Affianchi alcuni tuoi compagni, li saluti e con un filo di voce gli dici “DAI”, vorresti dire di più, qualche massima sulla vita, sulla forza o sulla corsa, ma proprio non ci riesci perché sei così concentrata a distrarti che non riesci a distrarti.
Il 30° km non è un miraggio, ci sono i tuoi compagni che, nonostante il freddo, sono lì pronti ad incitarti, ti sorridono e ti offrono da bere. Birra! Finalmente la bevanda tanto attesa, brindi due volte con il grillo parlante in bici e pronti si riparte, mancano SOLO 12,195 km.
La tua città è sempre più vicina, il cuore batte più velocemente, ma non per la fatica, ma per l’emozione. I palloncini non li vedi più da tempo, forse saranno volati, forse hai rallentato troppo, nella tua testa si sta disputando un incontro di pugilato. Ad un angolo la sconfitta personale, quella che ti dice che ci hai provato ed hai fallito, non puoi mica pretendere di migliorare, proprio tu che non ami correre, proprio tu che non hai mai corso in tutta la tua vita.
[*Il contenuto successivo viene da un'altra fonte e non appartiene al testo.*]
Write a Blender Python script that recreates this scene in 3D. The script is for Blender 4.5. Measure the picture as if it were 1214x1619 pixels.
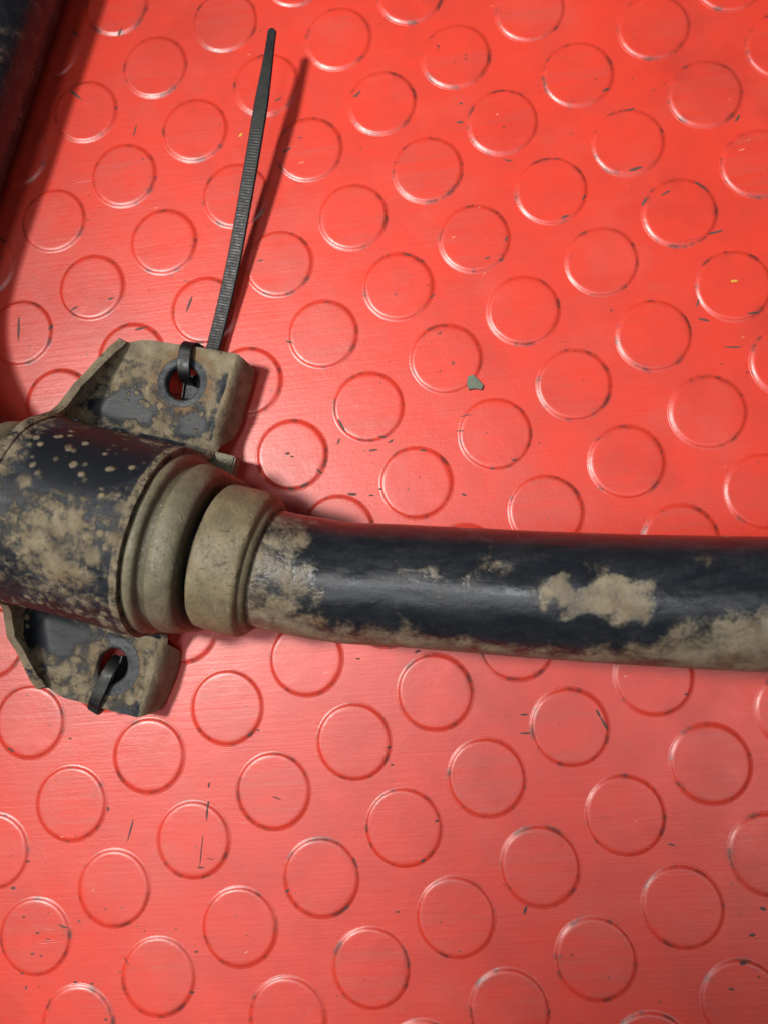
import bpy, bmesh, math, random
import numpy as np
from mathutils import Vector, Matrix, noise as mnoise

for o in list(bpy.data.objects):
    bpy.data.objects.remove(o)
scene = bpy.context.scene
C = scene.collection
S = 0.001                      # lengths below are written in millimetres
R_ = math.radians

# ------------------------------------------------------------------ camera
cam_d = bpy.data.cameras.new('camera')
cam = bpy.data.objects.new('camera', cam_d)
C.objects.link(cam)
cam.matrix_world = Matrix(((0.99498985, 0.00572922, 0.09981166, 0.0),
                           (0.00572922, 0.99344850, -0.11413703, 0.0),
                           (-0.09981166, 0.11413703, 0.98843835, 0.25444),
                           (0, 0, 0, 1)))
cam_d.sensor_fit = 'VERTICAL'
cam_d.sensor_height = 7.9
cam_d.sensor_width = 7.9 * 767 / 1024
cam_d.lens = 7.9 * 1170.0 / 1619.0
cam_d.clip_start = 0.005
cam_d.clip_end = 50
cam_d.dof.use_dof = True
cam_d.dof.focus_distance = 0.243
cam_d.dof.aperture_fstop = 2.4
scene.camera = cam

# ------------------------------------------------------------------ light
world = bpy.data.worlds.new('World')
scene.world = world
world.use_nodes = True
bg = world.node_tree.nodes['Background']
bg.inputs[0].default_value = (0.93, 0.96, 1.0, 1)
bg.inputs[1].default_value = 0.06


def area(name, loc, target, sx, sy, power, col, shape='RECTANGLE'):
    d = bpy.data.lights.new(name, 'AREA')
    d.shape = shape
    d.size = sx
    d.size_y = sy
    d.energy = power
    d.color = col
    o = bpy.data.objects.new(name, d)
    C.objects.link(o)
    o.location = loc
    o.rotation_euler = (Vector(target) - Vector(loc)).to_track_quat('-Z', 'Y').to_euler()
    return o




def spot(name, loc, target, power, cone, radius):
    d = bpy.data.lights.new(name, 'SPOT')
    d.energy = power
    d.color = (1.0, 0.965, 0.91)
    d.spot_size = R_(cone)
    d.spot_blend = 1.0
    d.shadow_soft_size = radius
    o = bpy.data.objects.new(name, d)
    C.objects.link(o)
    o.location = loc
    o.rotation_euler = (Vector(target) - Vector(loc)).to_track_quat('-Z', 'Y').to_euler()


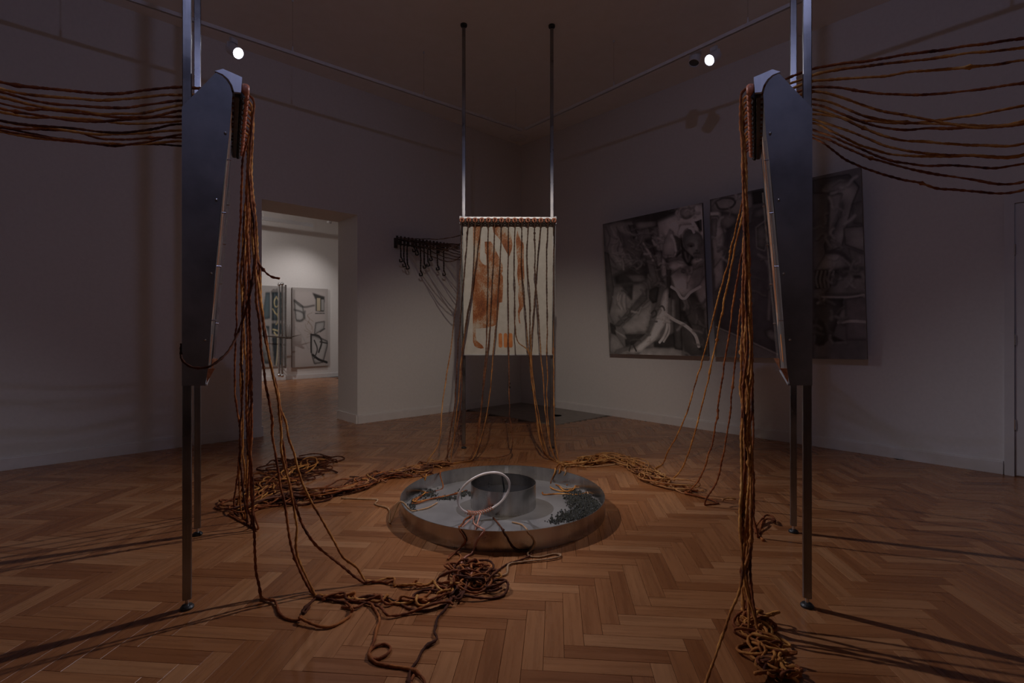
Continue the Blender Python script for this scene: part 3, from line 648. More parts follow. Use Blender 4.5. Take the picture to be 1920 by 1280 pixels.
for k in range(7): ST([(330+rng.uniform(-10, 60), 790+k*20), (360+rng.uniform(-20, 30), 810+k*22), (380+rng.uniform(-30, 20), 850+k*18)], 1.5, (.3, .23, .17), 0, .7)
FM([(410, 860), (470, 850), (465, 900), (400, 940)], g(.35), g(.45), 5, 1, rim=g(.06))
FM([(375, 935), (490, 985), (490, 1010), (460, 1130), (400, 1140), (378, 1060)], g(.20), g(.48), 5, 1, rim=g(.03)); ST([(378, 940), (378, 1060)], 3, g(.02), 0); ST([(378, 940), (430, 950), (450, 990), (430, 1060)], 4, g(.05), 0); ST([(440, 990), (490, 1000)], 3, g(.05), 0); ST([(390, 1080), (430, 1110), (485, 1130)], 5, g(.03), 0); ST([(400, 980), (420, 1040), (400, 1100)], 3, g(.06), 0); ST([(470, 900), (440, 920)], 3, g(.1), 0)
ST([(270, 890), (310, 940), (360, 1040)], 2, g(.33), 1, .6)
q = nquad(qq, .05); canvas('next_room_canvas', p.img, *q, .04, 'pale painting with dark line work on the far wall, seen through the doorway, right one', M['cloth'])
qq = [(-40, 600), (206, 610), (206, 1154), (-40, 1170)]
p = Paint(90, 170, qq, (.36, .34, .33)); FM = p.form; ST = p.stroke
DK = (.035, .05, .06)
FM([(66, 650), (98, 648), (98, 830), (40, 840)], DK, (.1, .14, .16), 5, 1); FM([(108, 648), (188, 650), (188, 845), (108, 845)], DK, (.09, .12, .14), 6, 1)
FM([(108, 862), (188, 862), (188, 940), (108, 935)], DK, (.07, .1, .12), 5, 1); FM([(110, 960), (188, 950), (184, 1148), (125, 1150)], DK, (.05, .06, .07), 5, 1); FM([(0, 880), (90, 880), (100, 1140), (60, 1140)], DK, (.3, .3, .3), 8, 1)
GO = (.58, .50, .30)
ST([(140, 680), (125, 715), (140, 750), (155, 715), (140, 680)], 3, GO, 0); ST([(115, 765), (145, 800), (152, 765)], 3, GO, 0); ST([(130, 790), (150, 815), (150, 850), (138, 870)], 3, GO, 0); ST([(118, 905), (150, 915), (160, 930), (145, 945), (125, 925)], 3.4, (.66, .58, .34), 0); ST([(150, 950), (148, 1050), (140, 1145)], 4, (.6, .54, .4), 0); ST([(60, 880), (80, 950), (85, 1080)], 3, g(.45), 0)
q = nquad(qq, .05); canvas('next_room_canvas', p.img, *q, .04, 'painting with dark blocks and gold filigree behind chrome pipes, seen through the doorway', M['cloth'])
# chrome pipe piece standing off the next room's wall
root = empty('pipe_sculpture', NW(527, 640, 0.0)); tag(root, 'chrome pipe sculpture with a thorny crossbar on the wall of the next room', 'sculpture')
b0 = root.location
for x, t0, t1 in ((523.2, 533, 703), (529.2, 532, 704), (535.5, 534, 690)):
    bm = bmesh.new(); a, c = NW(x, t0, .22), NW(x, t1, .22); cyl(bm, a-b0, c-b0, .028, seg=12); obj('pipe', bm, M['chrome'], root)
    if x < 535:
        for e in (a, c):
            bm = bmesh.new(); bmesh.ops.create_uvsphere(bm, u_segments=12, v_segments=8, radius=.05, matrix=Matrix.Translation(e-b0)); obj('end_knob', bm, M['chrome'], root, True)
        bm = bmesh.new(); cyl(bm, NW(x, 560, .22)-b0, NW(x, 560, 0.004)-b0, .014, seg=8); obj('wall_bracket', bm, M['chrome'], root); bm = bmesh.new(); cyl(bm, NW(x, 690, .22)-b0, NW(x, 690, 0.004)-b0, .014, seg=8); obj('wall_bracket', bm, M['chrome'], root)
bm = bmesh.new(); cyl(bm, NW(488, 629, .26)-b0, NW(540, 633, .26)-b0, .012, .02, 8); cyl(bm, NW(540, 633, .26)-b0, NW(565, 627, .26)-b0, .02, .003, 8); bx(bm, NW(541, 633, .26)-b0, (.18, .06, .06), None, .015); obj('crossbar', bm, M['board'], root)
for k in range(5):
    bm = bmesh.new(); x = 536+k*2.4; cyl(bm, NW(x, 633, .26)-b0, NW(x+.3, 612-(k % 2)*4, .28)-b0, .010, .002, 6); obj('thorn', bm, M['board'], root)
# next room track, lamp, light
a, c = NW(470, 406, 1.0), NW(586, 419, 1.0)
bm = bmesh.new(); d_ = (c-a); c.z = a.z = 4.42; d_ = (c-a); sd = Vector((-d_.y, d_.x, 0)).normalized(); M3 = Matrix((d_.normalized(), sd, Vector((0, 0, 1)))).transposed()
bx(bm, (0, 0, 0), (d_.length+2, .05, .10), M3); o = tag(obj('ceiling_track', bm, M['white']), 'white lighting track in the next room, seen through the top of the doorway', 'track'); o.location = (a+c)/2-d_.normalized()
for t_ in (-1.4, 0.5):
    bm = bmesh.new(); cyl(bm, d_.normalized()*t_+Vector((0, 0, .05)), d_.normalized()*t_+Vector((0, 0, CZ-4.41)), .004, seg=6); obj('hanging_wire', bm, M['chrome'], o)
lp = NW(617, 418, 1.6); la = NW(540, 640, 0.0)
spotlight(lp, la, 'small bluish lit spotlight in the next room near the top of the doorway', 'lens', NEXT_W*.22, (1.0, .93, .90), 100, 1.0, top=CZ+.02, rad=.05)
for px, wd in ((505, 130), (600, 130)):
    pass
nl = RM(-WT-4.2, 6.6, 4.55)
spotlight(nl, RM(NB, 5.2, 1.6), 'lit spotlight of the next room hidden behind the wall', 'lens', NEXT_W*1.1, (1.0, .95, .92), 150, 1.0, top=CZ+.02, rad=.08)

# ------------------------------------------------------------------ the three steel frames
def build_frame():
    root = empty('loom_sculpture')
    HW = 0.53
    for sx in (-1, 1):
        x = sx*HW
        bm = bmesh.new(); bx(bm, (x, 0, (0.05+5.055)/2), (0.040, 0.040, 5.005), None, 0.003); obj('pole', bm, M['tube'], root)
        bm = bmesh.new(); lathe(bm, [(0.002, 0.0), (0.030, 0.0), (0.031, 0.010), (0.024, 0.018), (0.010, 0.022), (0.002, 0.022)], (x, 0, 0.0005), 20, close=False); ft = obj('levelling_foot', bm, M['black'], root)
        bm = bmesh.new(); cyl(bm, (x, 0, 0.02), (x, 0, 0.052), 0.009, seg=12); obj('foot_stem', bm, M['chrome'], ft)
        bm = bmesh.new(); cyl(bm, (x, 0, 5.052), (x, 0, 5.075), 0.012, seg=12); lathe(bm, [(0.002, 5.072), (0.036, 5.072), (0.040, 5.080), (0.040, 5.0995), (0.002, 5.0995)], (x, 0, 0), 20, close=False); obj('ceiling_cap', bm, M['black'], root)
        xo = sx*(HW+0.022)
        poly = [(-.021, 1.131), (.079, 1.126), (.0925, 1.227), (.14, 1.96), (.152, 2.10), (.186, 2.427), (.200, 2.640), (.190, 2.680), (.172, 2.708), (.150, 2.725), (.126, 2.733), (-.021, 2.525)]
        bm = bmesh.new(); prism(bm, [(xo, s, z) for s, z in poly], (sx*.005, 0, 0)); obj('side_plate', bm, M['plate'], root)
        poly = [(.121, 2.738), (.157, 2.759), (.245, 2.737), (.239, 2.655), (.208, 2.652), (.199, 2.684), (.181, 2.712), (.157, 2.730)]
        bm = bmesh.new(); prism(bm, [(xo-sx*.012, s, z) for s, z in poly], (sx*.021, 0, 0)); obj('bracket', bm, M['bracket'], root)
        for s, z in ((.168, 2.43), (.128, 2.08), (.105, 1.70), (.078, 1.36)):
            bm = bmesh.new(); lathe(bm, [(.001, 0), (.0075, 0), (.006, .005), (.001, .0065)], (xo+sx*.005, s, z), 10, Matrix(((0, 0, sx), (0, 1, 0), (1, 0, 0))), close=False); obj('bolt', bm, M['chrome'], root)
        # clear strip along the front edge, standing proud of the plate, with pins
        def fs(z): return .0795+(z-1.13)*(.186-.0795)/(2.45-1.13)
        bm = bmesh.new(); prism(bm, [(sx*(HW+.012), fs(1.2)+.004, 1.2), (sx*(HW+.012), fs(1.2)+.018, 1.2), (sx*(HW+.012), fs(2.4)+.016, 2.4), (sx*(HW+.012), fs(2.4)+.004, 2.4)], (sx*.006, 0, 0)); es = obj('edge_strip', bm, M['acrylic'], root)
        for z in (2.30, 2.02, 1.74, 1.46):
            bm = bmesh.new(); cyl(bm, (sx*(HW+.009), fs(z)+.001, z), (sx*(HW+.009), fs(z)+.020, z), .0045, seg=8); obj('pin', bm, M['chrome'], root)
        bm = bmesh.new(); prism(bm, [(sx*(HW+.0), .084, 1.135), (sx*(HW+.0), .122, 1.212), (sx*(HW+.0), .086, 1.212)], (sx*.020, 0, 0)); obj('corner_tab', bm, M['copper'], root)
    # top bar, board behind the beads
    bm = bmesh.new(); prism(bm, [(-.54, .157, 2.752), (-.54, .243, 2.730), (-.54, .243, 2.712), (-.54, .157, 2.734)], (1.08, 0, 0)); obj('top_bar', bm, M['bracket'], root)
    bm = bmesh.new(); bx(bm, (0, .222, 2.672), (1.06, .022, .07), None, .002); obj('bead_rail', bm, M['board'], root)
    for i in range(15):
        x = -.53+i*1.06/14
        bm = bmesh.new(); q = Vector((0, 1, 0)).to_track_quat('Z', 'Y').to_matrix()
        lathe(bm, [(.011, -.018), (.022, -.019), (.029, -.011), (.030, 0), (.029, .010), (.021, .018), (.011, .018)], (x, .262, 2.688), 16, q)
        obj('bead', bm, M['bead'], root, True)
        bm = bmesh.new(); cyl(bm, (x, .234, 2.668), (x, .250, 2.640), .011, .014, 8); obj('hook_knot', bm, M['black'], root)
    pts = []
    for i in range(15):
        x = -.53+i*1.06/14; pts.append((x, .247, 2.638))
        if i < 14: pts.append((x+.0378, .243, 2.662))
    tube('scalloped_cord', pts, .008, M['darkrope'], root, step=.01)
    # slanted panel with the print
    zt, zb, st, sb = 2.655, 1.130, .200, .0765
    def PP(u, v, o=0.0): return Vector(((u-.5)*1.05, st+(sb-st)*v+o, zt+(zb-zt)*v+o*.08))
    bm = bmesh.new(); prism(bm, [PP(0, 0), PP(1, 0), PP(1, 1), PP(0, 1)], (0, -.008, 0)); pn = obj('print_panel', bm, M['panel'], root)
    Hm = homography([(115, 135), (876, 135), (848, 1215), (112, 1215)], [(1, 0), (0, 0), (0, 1), (1, 1)])   # local x runs to the viewer's left
    def shape(poly, mat, sm=True):
        P = np.array(poly, float)
        uv = hmap(Hm, P); bm = bmesh.new()
        a = [bm.verts.new(PP(u, v, .0008)) for u, v in uv]; f = bm.faces.new(a)
        r = bmesh.ops.extrude_face_region(bm, geom=[f]); bmesh.ops.translate(bm, verts=[v for v in r['geom'] if isinstance(v, bmesh.types.BMVert)], vec=(0, .0008, 0))
        bmesh.ops.triangulate(bm, faces=[f for f in bm.faces if len(f.verts) > 4]); obj('print_shape', bm, mat, pn)
    shape([(200, 142), (264, 142), (262, 250), (255, 420), (262, 445), (280, 468), (302, 480), (310, 470), (310, 390), (298, 375), (297, 282), (348, 280), (372, 318), (398, 372), (418, 415), (436, 455), (447, 485), (446, 530), (434, 545), (446, 570), (448, 650), (444, 710), (438, 785), (414, 788), (404, 870), (400, 925), (392, 955), (376, 975), (350, 985), (300, 995), (215, 1003), (213, 1060), (222, 1100), (245, 1120), (268, 1140), (280, 1162), (255, 1166), (225, 1158), (203, 1145), (190, 1110), (190, 1000), (192, 700), (198, 600), (200, 400)], M['print'])
    shape([(362, 142), (440, 142), (478, 165), (510, 200), (524, 240), (531, 310), (524, 350), (512, 380), (505, 400), (498, 398), (480, 370), (458, 330), (440, 290), (425, 262), (400, 235), (372, 205)], M['print'])
    shape([(574, 187), (582, 220), (596, 255), (604, 280), (622, 288), (627, 320), (624, 430), (628, 560), (620, 690), (616, 820), (600, 845), (585, 870), (582, 910), (588, 960), (580, 962), (570, 930), (568, 860), (580, 810), (572, 740), (578, 660), (570, 590), (566, 545), (573, 470), (565, 380), (560, 280), (562, 240)], M['print'])
    for x in (419, 462, 505):
        pl = [(x+16*math.cos(t), (1055 if math.sin(t) < 0 else 1142)+16*math.sin(t)) for t in np.linspace(0, 2*math.pi, 20, endpoint=False)]
        shape(pl, M['orange'])
    bm = bmesh.new(); bx(bm, (0, .080, 1.127), (1.07, .012, .010), None, .001); obj('bottom_bar', bm, M['bracket'], root)
    return root
FR = build_frame()
def fmat(mid, n):
    n = Vector((n[0], n[1], 0)).normalized(); x = n.cross(Vector((0, 0, 1)))
    m4 = Matrix((x, n, Vector((0, 0, 1)))).transposed().to_4x4(); m4.translation = Vector((mid[0], mid[1], 0)); return m4
fC = fmat((-.05, 6.07), (.018, -1)); fL = fmat((-1.907, 3.011), (.870, .494)); fR_ = fmat((1.735, 3.042), (-.899, .437))
frames = []
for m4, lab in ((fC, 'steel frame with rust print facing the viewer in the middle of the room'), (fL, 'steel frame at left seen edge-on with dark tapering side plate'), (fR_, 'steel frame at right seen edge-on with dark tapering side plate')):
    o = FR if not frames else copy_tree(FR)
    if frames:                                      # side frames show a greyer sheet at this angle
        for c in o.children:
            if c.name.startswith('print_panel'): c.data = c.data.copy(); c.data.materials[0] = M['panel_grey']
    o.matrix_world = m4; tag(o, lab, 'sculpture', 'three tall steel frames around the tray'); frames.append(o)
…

All’altro angolo l’entusiasmo di riuscire a fare qualcosa, per molti, impensabile, di aver corso per il 98% della gara senza mai fermarti, sicuramente stai mantenendo un buon ritmo e il risultato saprà stupirti, ci stai riuscendo ed ora ti manca veramente poco e lì al traguardo ci saranno ad aspettarti coloro che invece in te credono e crederanno sempre anche se dovessi finirla in 8h.
Ma come giri l’angolo tutto scompare, non vedi il traguardo, ma qualcuno ti urla che il gonfiabile si è sgonfiato, corri e forse un po’ acceleri, senti gli occhi esplodere, vorresti lasciarti andare elle emozioni ma resisti, corri e sorridi, sorridi e corri, ormai non senti più nulla ti sembra di volare, il cervello si è dimenticato che ti stai ancora muovendo, alzi le braccia al cielo e non resisti a trattenere la gioia, una perla scende sul tuo viso.